On 12/14/2012 02:47 AM, Russel Winder wrote:
> Hans Dockter and I were chatting at Groovy & Grails eXchange 2012
> yesterday, in particular about the coming C and C++ support in Gradle.
> It seems right for there to be a challenge SCons vs Gradle building C++
> code.
>
> Obviously SCons wins in the LaTeX, Fortran, D, etc. arena since Gradle
> has no capability there. Gradle clearly wins in the Java, Groovy, Scala,
> Kotlin, Ceylon space as SCons Java support is just, well let's be
> honest, not up to it – due to conflicts between the way Java is built
> and the SCons internal model which is C oriented.

I think if gradle does C/C++ support right, then its core functionality
should have everything required to support LaTeX, Fortran, D, and any
other system that basically generates a collection of output files from
a collection of input files with some dependency awareness.  Writing
plugins (or whatever it would be) to support these systems should be
pretty easy.  We should also be able to use gradle for ad hoc tasks like
building documents using custom code generators.  I think these and
perhaps a few other examples should be on a list somewhere for things
that should become easy once C/C++ is fully baked.  If they're not
already easy now, we should figure out why they're not easy and make
sure whatever those obstacles are are fully handled with C and C++
support.  My guess is that they will be.  I've used "make" to do these
kinds of things for years, and I don't think any of these problems have
anything fundamentally different from building C or C++.

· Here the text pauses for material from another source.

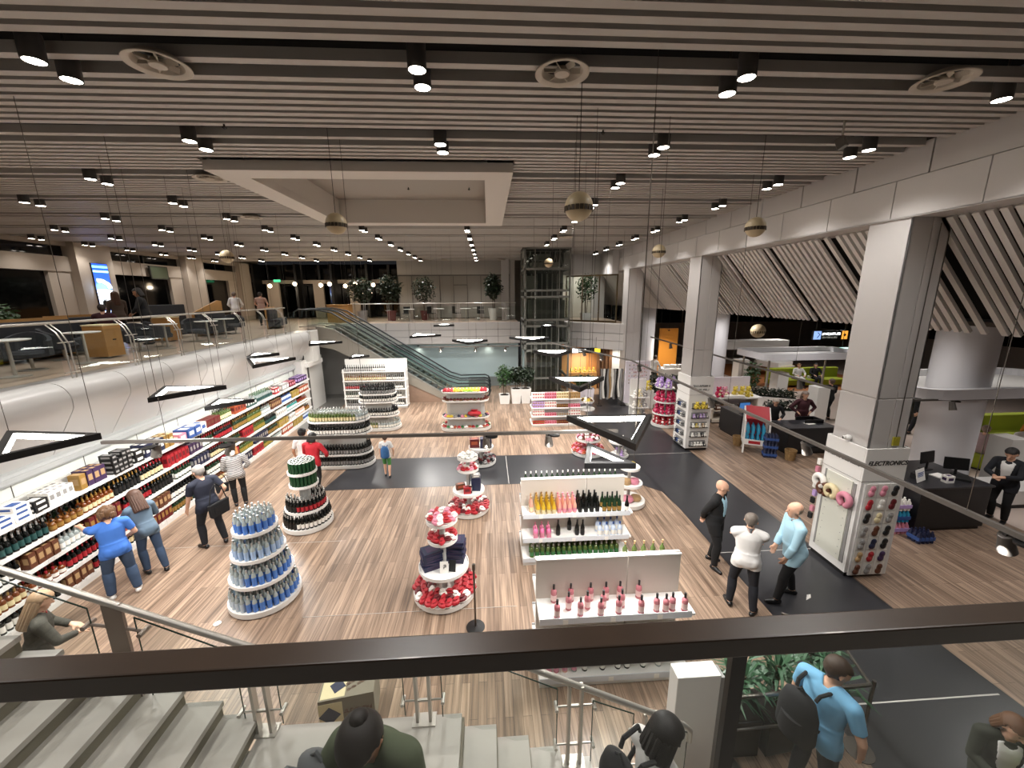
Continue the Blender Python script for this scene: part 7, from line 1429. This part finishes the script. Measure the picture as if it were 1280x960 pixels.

That said, LaTeX is a little bit special because it often requires
multiple passes.  My personal LaTeX support make code actually greps in
the log for the string "cross-references right" to see if it has to
rerun itself.  There's also lots of side cases with lists of figures,
tables, etc., indexes, bibliographies, etc.  I have personal make code
that I have used to build pretty complex LaTeX documents that include
lists of tables, lists of figures, tables of contents, and indexes (but
not bibliogrphies) along with the ability to specify other dependencies
(like maybe diagrams that have to be converted using xfig) and the
potential to have the file divided into multiple chunks each of which
may include common pieces.  My code requires you to specify the
dependencies manually, but otherwise it handles all the hassle of
running latex multiple times until the results are stable.  I haven't
used this recently, but it likely still works for many of the cases. 
It's under 100 lines of make code.  I'd be happy to contribute it.

> So the question is what is the most suitable challenge that we can
> arrange for say late 2013? (So that we can give results at Groovy &
> Grails eXchange 2013.)
>

I think it would be nice if the challenge included being able to build
some custom system with custom code generators that is not specified in
advance.

Also, something involving code generation has to be there.  For example,
it would be great to have something that uses flex and bison but handles
using cached files if those tools are not available.  I'll post more
about that.  Also, whatever is build should span across multiple
directories without losing the ability to have fine-grained dependencies.

Disclaimer: I've read about scons and know what it is, but I've never
used it and don't know specifically what its capabilities are in this area.